On 5/31/2015 7:38 AM, deep wrote:
> On Sat, 30 May 2015 21:56:17 -0700, Rudy Canoza
> <LaLaLa...@philhendrie.con> wrote:
>
>> On 5/30/2015 9:14 PM, deep wrote:
>>> On Sat, 30 May 2015 20:22:58 -0700, Rudy Canoza
>>> <LaLaLa...@philhendrie.con> wrote:
>>>
>>>> On 5/30/2015 7:44 PM,
fi...@fubar.com wrote:
>>>>> On Sat, 30 May 2015 16:43:27 -0700, in talk.politics.guns Rudy Canoza
>>>>> <LaLaLa...@philhendrie.con> wrote:
>>>>>
>>>>>> The jobs that would have existed if people still had money to buy the
>>>>>> things they want. If they're paying more in taxes, they don't have as
>>>>>> much disposable income, and the reduction in their purchases leads
>>>>>> directly to job loss.
>>>>>>
>>>>>> The money spent on bullshit "infrastructure" make-work projects doesn't
>>>>>> create as many jobs. Lots is lost to corruption, cronyism, unions, etc.
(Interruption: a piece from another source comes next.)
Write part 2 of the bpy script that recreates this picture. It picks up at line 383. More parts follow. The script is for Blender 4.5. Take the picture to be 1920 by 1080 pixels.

>>>>>> No, you don't. No, giving money to deadbeats who ought to be feeding their
>>>>>> own fucking goddamned kids, or not having them.
>>>>>>
>>>>>> But thanks for admitting that you are only fucking around about
>>>>>> "infrastructure", that what you really intend is to spend the money on
>>>>>> undeserving parasites.
>>>>>
>>>>> What you're talking about, at least in your first paragraph, is known
>>>>> as "supply side economics" (SSE) and it works much of the time; in
>>>>> theory, it's a solid concept.
>>>>>
>>>>> SSE does *not* work in an environment of deficit spending and,
>>>>
>>>> Stop it. A tax cut during a recession in order to stimulate the economy
>>>> is usually going to create a deficit, and it *will* stimulate the economy.
>>>
>>> Of course that is
>>
>> Factual. Yes.
>
> Obviously it doesn't otherwise we would have had a major economic boom
> instead of a total bust is 2008. That is PROOF POSITIVE cutting
> taxes does NOT stimulate the economy. It assumes that the wealthy
> will spend more money in the economy. They don't. The only way to
> get money in the economy is in the hands of the people who will really
> need it and spend it on things like food and clothes for their kids.
>
The wealthy don't store their wealth in their mattresses. They put it
into income-generating things like stocks and bonds. That money gets
used to build stuff, which means it gets used to pay wages to people who
build stuff. If the government takes it as taxes, the most that can
happen is that it's now the government rather than private industry who
pays the wages of people who build stuff. And you have bureaucrats with
no skin in the game deciding where the money goes, which leads to
inefficiencies in how that money is used. The best you can hope for is
a zero-sum game, and even that isn't likely.